Un constat que partage également Katelijne D’Hauwers, directrices des l’association Propriétaires Réunis. « Le gouvernement est obligé de donner à tout un chacun un logement décent. Il devrait alors donner des primes aux citoyens qui ont des salaires bas, et qui ne sont pas dans des logements sociaux ». Elle ajoute qu’un problème dans la donne est également que les salaires sont trop bas, et non les loyers trop hauts ; un problème que la commission ne résoudrait pas non plus.
Améliorer la justice de paix
Après les défauts de fond, nos interlocuteurs questionnent la forme de la commission, et comprennent la SNPC dans son refus de participer. Trop de travail car trop de dossiers à analyser, difficile de trouver des biens dans des conditions semblables (localisation, équipement, etc.) pour faire une comparaison directe, trop chère, trop politisée, pas assez de représentativité des propriétaires, et renforçant une mauvaise image des propriétaires.

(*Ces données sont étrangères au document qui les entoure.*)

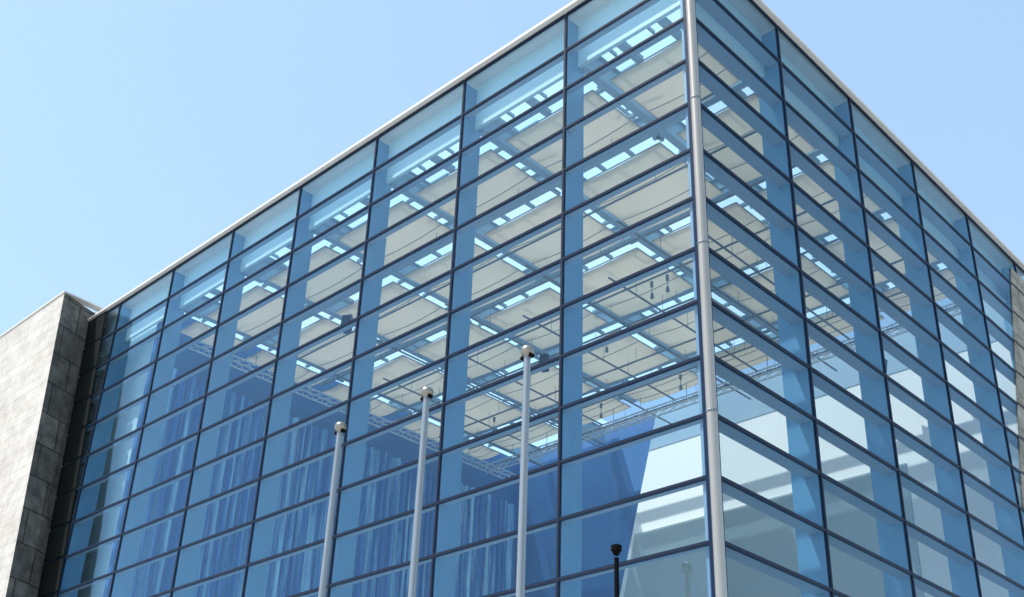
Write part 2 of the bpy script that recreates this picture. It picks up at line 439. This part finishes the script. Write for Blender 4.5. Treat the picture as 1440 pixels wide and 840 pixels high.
# ------------------------------------------------------------------ concrete blocks at both ends
CL = empty('concrete_building', 'pale stone block with a grey shaded return left of the glass', 'building')
def fx(z): return -26.95 + (23.0 - z) * .107          # leaning front edge
def gxe(z): return -27.50 + (23.0 - z) * .088         # where the return meets the glass
ZT = 22.95; YF = -1.4
m = MB()
xl = -60
ft = [(xl, YF, 0), (fx(0), YF, 0), (fx(ZT), YF, ZT), (xl, YF, ZT)]
m.poly(ft, [(0,1,2,3)], 0)
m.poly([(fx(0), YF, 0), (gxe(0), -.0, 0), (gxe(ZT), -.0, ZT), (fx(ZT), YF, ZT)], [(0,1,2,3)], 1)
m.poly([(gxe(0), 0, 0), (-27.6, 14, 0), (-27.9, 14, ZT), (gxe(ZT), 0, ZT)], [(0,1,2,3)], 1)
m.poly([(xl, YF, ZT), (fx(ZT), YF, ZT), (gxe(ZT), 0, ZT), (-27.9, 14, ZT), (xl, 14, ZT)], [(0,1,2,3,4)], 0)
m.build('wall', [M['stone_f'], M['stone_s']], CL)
m = MB()
m.box(xl, fx(ZT) + .03, YF - .04, YF + .3, ZT + .002, ZT + .055)
m.hexa([(fx(ZT)-.3, YF+.302, ZT+.002), (fx(ZT)+.03, YF+.302, ZT+.002), (gxe(ZT)+.05, 6, ZT+.002), (gxe(ZT)-.3, 6, ZT+.002)],
       [(fx(ZT)-.3, YF+.302, ZT+.055), (fx(ZT)+.03, YF+.302, ZT+.055), (gxe(ZT)+.05, 6, ZT+.055), (gxe(ZT)-.3, 6, ZT+.055)])
m.build('coping', M['trim'], CL)
m = MB()
def ge(z): return -26.12 + (22.45 - z) * .103
for k in range(19):
    z1 = zr(k) - (.06 if k else .04); z0 = zr(k + 1) + .05
    if z0 < 0: z0 = .05
    m.hexa([(gxe(z0)+.06, -.10, z0), (ge(z0), -.10, z0), (ge(z0), -.066, z0), (gxe(z0)+.06, -.066, z0)],
           [(gxe(z1)+.06, -.10, z1), (ge(z1), -.10, z1), (ge(z1), -.066, z1), (gxe(z1)+.06, -.066, z1)])
m.build('joint_cladding', M['darkpanel'], CL)

CR = empty('concrete_building', 'rough stone block at the far right end of the side glass', 'building')
m = MB(); m.box(-27.5, .0, 19.25, 34, 0, 22.2); m.build('wall', M['stone_r'], CR)
def re(z): return 17.55 - (22.0 - z) * .315
m = MB()
for k in range(0, 18):
    z1 = zr(k) - .055; z0 = zr(k + 1) + .055
    if k == 0: z1 = 21.95
    y0a, y0b = max(re(z0), 10), max(re(z1), 10)
    m.hexa([(.018, y0a, z0), (.048, y0a, z0), (.048, 19.24, z0), (.018, 19.24, z0)], [(.018, y0b, z1), (.048, y0b, z1), (.048, 19.24, z1), (.018, 19.24, z1)])
    if z0 < 14: break
m.build('stone_cladding', M['stone_r'], CR)

# ------------------------------------------------------------------ flagpoles and lamp post
def flagpole(x, y, h, label):
    r = empty('flagpole', label, 'flagpole', 'flagpoles in front of the glass'); r.location = (x, y, 0)
    m = MB(); m.tube((0,0,.12), (0,0,h*.55), .070, .062, 20); m.tube((0,0,h*.55), (0,0,h-.12), .062, .050, 20); m.build('pole', M['pole'], r)
    m = MB(); m.lathe([(.0,0),(.24,0),(.24,.03),(.12,.06),(.10,.14),(.078,.16)], (0,0,0.0), 20); m.build('base_collar', M['pole'], r)
    m = MB(); m.lathe([(.0,-.125),(.060,-.125),(.062,-.10),(.085,-.095),(.098,-.07),(.103,-.03),(.094,.01),(.07,.035),(.03,.05),(0,.052)], (0,0,h-.03), 22); m.build('finial', M['finial'], r)
    for s in (-1, 1):
        m = MB(); m.tube((s*.088,-.03,h-.16), (s*.088,.03,h-.16), .032, .032, 12); m.build('pulley', M['black'], r)
    # halyard
    m = MB(); m.tube((.07,-.045,.9), (.062,-.045,h-.16), .004, .004, 5); m.build('halyard', M['pipe'], r)
    m = MB(); m.box(.06,.10,-.06,-.03,.85,1.05); m.build('cleat', M['steel'], r)
flagpole(.17, -5, 9.68, 'silver flagpole nearest the steel corner post, tallest in view')
flagpole(-2.03, -5, 9.70, 'silver flagpole standing between two other flagpoles')
flagpole(-4.23, -5, 9.73, 'silver flagpole farthest from the steel corner post, shortest in view')

lp = empty('lamp_post', 'slim black lamp post with a small cap, right of the flagpoles', 'lamp post'); lp.location = (.20, -3, 0)
m = MB(); m.tube((0,0,.3),(0,0,6.95),.045,.036,14); m.build('post', M['black'], lp)
m = MB(); m.lathe([(0,0),(.10,0),(.10,.25),(.045,.32)], (0,0,0), 14); m.build('base', M['black'], lp)
m = MB(); m.lathe([(.036,6.99),(.045,7.0),(.070,7.05),(.082,7.06),(.082,7.135),(.050,7.15),(.0,7.15)], (0,0,0), 16, 0, False); m.build('lamp_head', M['black'], lp)

# ------------------------------------------------------------------ light
EL, AZ = 62, 213          # sun height; compass bearing with +y as north
W = bpy.data.worlds.new('World'); S.world = W; W.use_nodes = True
nt = W.node_tree; bg = nt.nodes['Background']
sky = nt.nodes.new('ShaderNodeTexSky'); sky.sky_type = 'NISHITA'; sky.sun_disc = False
sky.sun_elevation = R(EL); sky.sun_rotation = R(AZ); sky.air_density = 1.0; sky.dust_density = 1.0; sky.ozone_density = 0.5
veil = nt.nodes.new('ShaderNodeMix'); veil.data_type = 'RGBA'; veil.inputs[0].default_value = .5
nt.links.new(sky.outputs[0], veil.inputs[6]); veil.inputs[7].default_value = (1.70, 2.58, 3.30, 1)   # thin even summer haze
nt.links.new(veil.outputs[2], bg.inputs['Color']); bg.inputs['Strength'].default_value = .115
sd = bpy.data.lights.new('sun', 'SUN'); sd.energy = 2.6; sd.angle = R(.5); sd.color = (1, .955, .89)
so = bpy.data.objects.new('sun', sd); COL.objects.link(so)
dv = Vector((math.sin(R(AZ)) * math.cos(R(EL)), math.cos(R(AZ)) * math.cos(R(EL)), math.sin(R(EL))))
so.rotation_euler = dv.to_track_quat('Z', 'Y').to_euler(); so.location = (0, 0, 60)

# ------------------------------------------------------------------ camera
y_, p_, r_ = -0.7681630030165454, 0.4767584822729063, 0.03047022980173195
fw = Vector((math.sin(y_)*math.cos(p_), math.cos(y_)*math.cos(p_), math.sin(p_)))
ri = Vector((math.cos(y_), -math.sin(y_), 0)); up = ri.cross(fw)
c, s = math.cos(r_), math.sin(r_)
ri, up = c*ri + s*up, -s*ri + c*up
cam = bpy.data.cameras.new('camera'); co = bpy.data.objects.new('camera', cam); COL.objects.link(co)
mw = Matrix(((ri.x, up.x, -fw.x, 10.552), (ri.y, up.y, -fw.y, -15.789), (ri.z, up.z, -fw.z, 1.6), (0,0,0,1)))
co.matrix_world = mw
cam.sensor_width = 36; cam.lens = 1614.6665 / 1440 * 36
cam.shift_x = -18.235 / 1440; cam.shift_y = 97.883 / 1440
cam.clip_end = 6000
S.camera = co

S.view_settings.view_transform = 'Standard'; S.view_settings.look = 'None'
S.view_settings.exposure = 1.45; S.view_settings.gamma = 1; S.view_settings.use_curve_mapping = False
S.render.engine = 'CYCLES'
cy = S.cycles
cy.max_bounces = 10; cy.diffuse_bounces = 5; cy.glossy_bounces = 4; cy.transmission_bounces = 6; cy.transparent_max_bounces = 40
cy.use_denoising = True; cy.sample_clamp_indirect = 8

Ils estiment qu’il vaudrait mieux concentrer ces moyens dans la justice de paix, qui est déjà responsable pour des affaires de loyers abusifs, ainsi que dans la Direction de l’Inspection Régionale du Logement (DIRL). Car les logements insalubres, loués à des prix fort élevés existent, même s’ils sont illégaux. La justice manque cependant de moyens et de bras pour lutter efficacement contre ces marchands du sommeil.
Disclaimer : Nous avons également souhaité interroger des représentants d’associations de locataires pour avoir leurs réflexions sur la problématique, mais ils n’ont pas fait suite à nos demandes d’interview.